Weak Willed?!?! More like "Creature of Habit"

This past Wednesday was Ash Wednesday, which means lent has started. For me it actually started a week and a half ago. My mom decided to give up wine, my dad decided to give up chips. So instead of throwing out what they had, they donated it to the "Danielle and Dave Love Wine and Chips" fund. Awesome. Three bags of chips (two were weird though like the chips that were really veges/fruits....) and 1 case of wine (6 bottles of white, 6 red). On a sidenote, Danielle had ordered a case of wine from a friend who works for a wine company about 2 months ago...it just now showed up. So, if you want to help us drink down the 24 bottles, come on over.

So anyway, back to lent. My cousin reminded me about it on Tuesday, and I forgot about it until this morning. Now I'm not exactly religious, but I figure "there's gotta be something that I love that's not good for me...how can I work the system so people think I'm a good person when it's really a selfish move?"

Problem: Give up something that's bad for you...kudos if you actually enjoy it too
Solution: Give up bad food/drink related stuff (one year in high school I gave up coke..so I spent 40 days and 40 nights drinking sprite).

I love chipotle, but I don't wanna give that up for 40 days. Danielle and I love going to Five Guys once every two/three weeks, and I don't wanna give that up.
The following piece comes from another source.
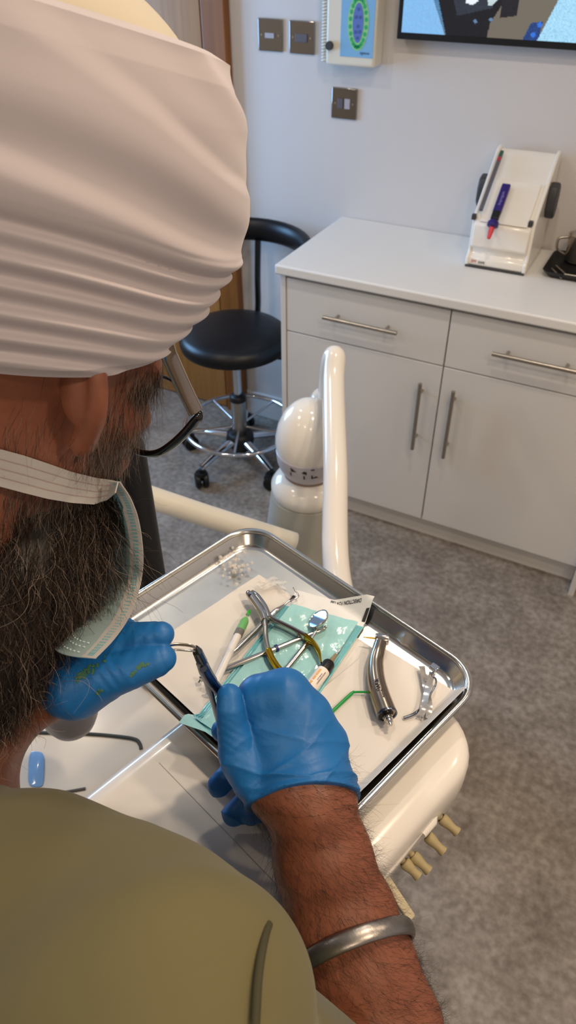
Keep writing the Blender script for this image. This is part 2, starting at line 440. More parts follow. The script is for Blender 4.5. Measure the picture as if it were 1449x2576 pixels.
# ================================================================ WALL FITTINGS
def wall_plate(px0, py0, px1, py1, kind, label):
    a = ony(px0, py0, WALL_B-.006); b = ony(px1, py1, WALL_B-.006)
    cx, cz = (a[0]+b[0])/2, (a[2]+b[2])/2; h = .043
    t = thing('wall_socket' if kind != 'switch' else 'wall_switch', label, 'socket' if kind != 'switch' else 'switch', (cx, WALL_B, cz), 'square steel plates on the wall')
    MB().box((cx-h, WALL_B-.007, cz-h), (cx+h, WALL_B-.001, cz+h)).build('face_plate', M['plate'], t, bevel=.002)
    s = MB()
    for sx in (-1, 1): MB().tube([(cx+sx*.03, WALL_B-.0085, cz), (cx+sx*.03, WALL_B-.006, cz)], .0032, 12).build('screw', M['chrome'], t)
    if kind == 'hdmi':
        MB().box((cx-.016, WALL_B-.012, cz-.008), (cx+.016, WALL_B-.006, cz+.006)).build('port', M['grey_pl'], t, bevel=.001)
    elif kind == 'data':
        MB().box((cx-.02, WALL_B-.011, cz-.012), (cx+.02, WALL_B-.006, cz+.010)).build('port', M['plate_dark'], t, bevel=.001)
    else:
        for sx in (-1, 1):
            MB().box((cx+sx*.012-.009, WALL_B-.011, cz-.014), (cx+sx*.012+.009, WALL_B-.006, cz+.014)).build('port', M['plate_dark'] if sx < 0 else M['grey_pl'], t, bevel=.001)
    return t
M['plate'] = mat('polished_steel_plate', '#9c9a98', 0.12, 1.0)
M['plate_dark'] = mat('grey_socket_insert', '#5d5a60', 0.4)
wall_plate(648, 45, 711, 131, 'hdmi', 'leftmost polished steel socket plate on the wall, nearest the door frame')
wall_plate(726, 51, 792, 138, 'data', 'polished steel socket plate between another plate and the wall box')
wall_plate(833, 219, 898, 302, 'switch', 'single polished steel plate on the wall beneath the wall box')
# wall box with tooth chart
Y0 = WALL_B-.065
bl = ony(818, 163, Y0); br = ony(940, 178, Y0)
x0, x1, z0 = bl[0], br[0], bl[2]; z1 = z0+.34
t = thing('wall_control_box', 'cream wall box with blue tooth chart panel left of the television', 'control box', ((x0+x1)/2, WALL_B, z0))
MB().box((x0, Y0, z0), (x1, WALL_B-.001, z1)).build('housing', M['cream_pl'], t, bevel=.008, bseg=4)
pa, pb = ony(855, 141, Y0-.001), ony(937, 150, Y0-.001)
px0, px1, pz0 = pa[0], pb[0], pa[2]; pz1 = pz0+.30
M['panel_blue'] = mat('panel_blue', '#7fb4dc', 0.35)
M['tooth_green'] = mat('tooth_green', '#2fae6e', 0.4); M['tooth_pale'] = mat('tooth_pale_green', '#8ed08f', 0.4)
M['oval_blue'] = mat('oval_blue', '#5f78bf', 0.4); M['oval_dark'] = mat('oval_dark_blue', '#45609f', 0.4)
pn = MB().box((px0, Y0-.0015, pz0), (px1, Y0+.001, pz1)).build('chart_panel', M['panel_blue'], t, smooth=False)
oc = ony(901, 58, Y0-.002); ocx, ocz = oc[0], oc[2]
def oval(rx, rz, y, m, name, par, n=40, cz=None):
    pl = [(ocx+rx*math.cos(2*math.pi*k/n), (cz or ocz)+rz*math.sin(2*math.pi*k/n)) for k in range(n)]
    return MB().prism(pl, -y, -y+.0006, np.array([X3, Z3, -Y3])).build(name, m, par, smooth=False)
oval(.0325, .068, Y0-.0016, M['tooth_pale'], 'tooth_ring', pn)
oval(.0165, .048, Y0-.0024, M['oval_blue'], 'oval_field', pn)
teeth = MB()
for k in range(24):
    a = 2*math.pi*(k+.5)/24; a = a+.10*math.sin(2*a); cx, cz = ocx+.0248*math.cos(a), ocz+.0585*math.sin(a)
    teeth.prism([(cx+.0046*math.cos(b), cz+.0056*math.sin(b)) for b in np.linspace(0, 2*math.pi, 10, endpoint=False)], -(Y0-.0024), -(Y0-.0024)+.0006, np.array([X3, Z3, -Y3]))
teeth.build('tooth_symbols', M['tooth_green'], pn, smooth=False)
sq = MB()
for (dx, dz) in ((-.0065, .014), (.0065, .014), (0, -.008), (-.006, -.022), (.006, -.021), (0, -.036), (0, .033)):
    sq.prism(rrect(.0095, .008, .003, 3, ocx+dx, ocz+dz), -(Y0-.0031), -(Y0-.0031)+.0004, np.array([X3, Z3, -Y3]))
sq.build('symbol_pattern', M['oval_dark'], pn, smooth=False)
text_part('lettering', 'xgenus', .011, (px1-.026, Y0-.0019, pz0+.012), X3, Z3, mat('panel_ink', '#1f4d7d', .5), pn)
kb = ony(828, 115, Y0-.006)
MB().lathe([(0, -.012), (.010, -.012), (.0115, -.009), (.0115, .006), (0, .006)], (kb[0], Y0, kb[2]), np.array([X3, Z3, Y3]), 20).build('knob', M['dark_grey'], t)
# coiled cord on its left side
hel = []
for k in range(420):
    a = k*.62; hel.append((x0-.012+.0075*math.cos(a), Y0+.02+.0075*math.sin(a), z0+.004+k*.33/420))
cd = MB().tube(hel, .0028, 7).build('coiled_cord', M['cream_pl'])
tag(cd, 'cream coiled cord hanging down the left side of the wall box', 'cord')
# television
TVX0, TVZ0, TVY = -.873, 1.432, WALL_B-.045
q = ony(997, 98, TVY); TVX0, TVZ0 = q[0], q[2]
t = thing('television', 'black wall television showing a dark blurred picture', 'television', (TVX0+.5, WALL_B, TVZ0))
TW, TH = 1.10, .62
MB().box((TVX0, TVY, TVZ0), (TVX0+TW, TVY+.03, TVZ0+TH)).build('housing', M['black_plastic'], t, bevel=.003)
MB().box((TVX0+.3, TVY+.028, TVZ0+.2), (TVX0+.8, WALL_B-.001, TVZ0+.45)).build('wall_bracket', M['black_plastic'], t, smooth=False)
def screen_mat():
    m = bpy.data.materials.new('lit_screen'); m.use_nodes = True; nt = m.node_tree
    b = nt.nodes['Principled BSDF']; b.inputs['Base Color'].default_value = (.01, .01, .01, 1); b.inputs['Roughness'].default_value = .15
    a = nt.nodes.new('ShaderNodeAttribute'); a.attribute_name = 'Col'
    nt.links.new(a.outputs['Color'], b.inputs['Emission Color']); b.inputs['Emission Strength'].default_value = .95
    return m
# picture on the screen: a coarse dot image of coloured areas
sx0, sx1, sz0, sz1 = TVX0+.014, TVX0+TW-.014, TVZ0+.017, TVZ0+TH-.012
NX, NZ = 440, 240
def spx(px, py): q = ony(px, py, TVY); return np.array([q[0], q[2]])
def inpoly(P, poly):
    x, y = P[:, 0], P[:, 1]; c = np.zeros(len(P), bool); n = len(poly)
    for i in range(n):
        x1, y1 = poly[i]; x2, y2 = poly[(i+1) % n]
        s = ((y1 > y) != (y2 > y)) & (x < (x2-x1)*(y-y1)/((y2-y1) or 1e-9)+x1); c ^= s
    return c
gx, gz = np.meshgrid((np.arange(NX)+.5)/NX*(sx1-sx0)+sx0, (np.arange(NZ)+.5)/NZ*(sz1-sz0)+sz0)
GP = np.stack([gx.ravel(), gz.ravel()], 1)
rng = np.random.default_rng(3)
colr = np.tile(np.array(lin('#6e675c')), (len(GP), 1))
def paint(pts, c, jit=0.0):
    k = inpoly(GP, [spx(*p) for p in pts]); colr[k] = np.array(lin(c))*(1+jit*rng.normal(size=(k.sum(), 1)))
paint([(1000, 100), (1125, 108), (1085, -20), (1070, -400), (900, -400)], '#7fb6e6', .04)
paint([(1125, 100), (1085, -20), (1070, -400), (1110, -400), (1135, 60)], '#4f7fa6', .08)
paint([(1125, 104), (1222, 112), (1232, 60), (1310, -60), (1290, -400), (1100, -400), (1095, -40)], '#12141c', .2)
paint([(1150, 40), (1240, 20), (1235, -60), (1130, -60)], '#2b333f', .1)
paint([(1258, 45), (1300, 40), (1310, -20), (1270, -30)], '#1c1c24', .2)
paint([(1172, 8), (1190, 12), (1203, 3), (1203, -14), (1172, -14)], '#e6edf5', .02)
paint([(1228, 14), (1238, 14), (1262, -12), (1226, -12)], '#bcd0d2', .05)
paint([(1310, 108), (1336, 58), (1366, 54), (1352, 108)], '#1f3f78', .2)
paint([(1346, 112), (1470, 122), (1560, -300), (1470, -300), (1405, 0)], '#9fd2ee', .10)
for (cx_, cy_, r_) in ((1358, 62, 7), (1341, 88, 7), (1196, 54, 5), (1235, 50, 5)):
    paint([(cx_+r_*math.cos(a), cy_+r_*math.sin(a)) for a in np.linspace(0, 6.28, 9)[:-1]], '#2f6fd6' if cx_ > 1300 else '#5f7fa6')
me = bpy.data.meshes.new('screen')
vs = [(sx0+(sx1-sx0)*i/NX, TVY-.0006, sz0+(sz1-sz0)*k/NZ) for k in range(NZ+1) for i in range(NX+1)]
me.from_pydata(vs, [], [(k*(NX+1)+i, k*(NX+1)+i+1, (k+1)*(NX+1)+i+1, (k+1)*(NX+1)+i) for k in range(NZ) for i in range(NX)])
ca = me.color_attributes.new('Col', 'FLOAT_COLOR', 'CORNER')
cc = np.ones((NX*NZ, 4, 4), np.float32); cc[:, :, :3] = np.clip(colr, 0, 1)[:, None, :]
ca.data.foreach_set('color', cc.ravel()); me.materials.append(screen_mat())
so = bpy.data.objects.new('screen', me); COL.objects.link(so); so.parent = t; so.matrix_parent_inverse = Matrix.Translation(-Vector(t.location))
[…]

I got it! Skittles. My company always has a bowl of skittles out for people to have. So if I go to the kitchen, I get some. If I go to the bathroom, I get some. If I just want some delicious heaven, I get some.

So that's the plan, no more tasting the rainbow for 40 days and 40 nights. Since I decided this all while in the shower, I'm now running late for work.

  1. Get outta the shower
  2. Get dressed
  3. Get on the metro for work
  4. Get into my office
  5. Eat some skittles.

I literally held out for 45 minutes. That's all it took. I didn't even realize what I was doing until it was over. Bummer.

In a strange turn of events, I've decided to stop getting flashed in the men's locker room for lent. No jackass, I don't enjoy getting flashed. Yes jackass, it happened again. Critics said I was asking for it last time because I looked over in the sauna area. Not this time. The jerkass was right at the entrance stretching or some ish.

I need a new place to live.

1 comment:

Anonymous said...

I am the girl to help with your abundance of wine. :)

Also, apparently there's a guy at our work who walks around the locker room naked, two of my coworkers workout during lunch and have to deal with him every day...awkward for sure.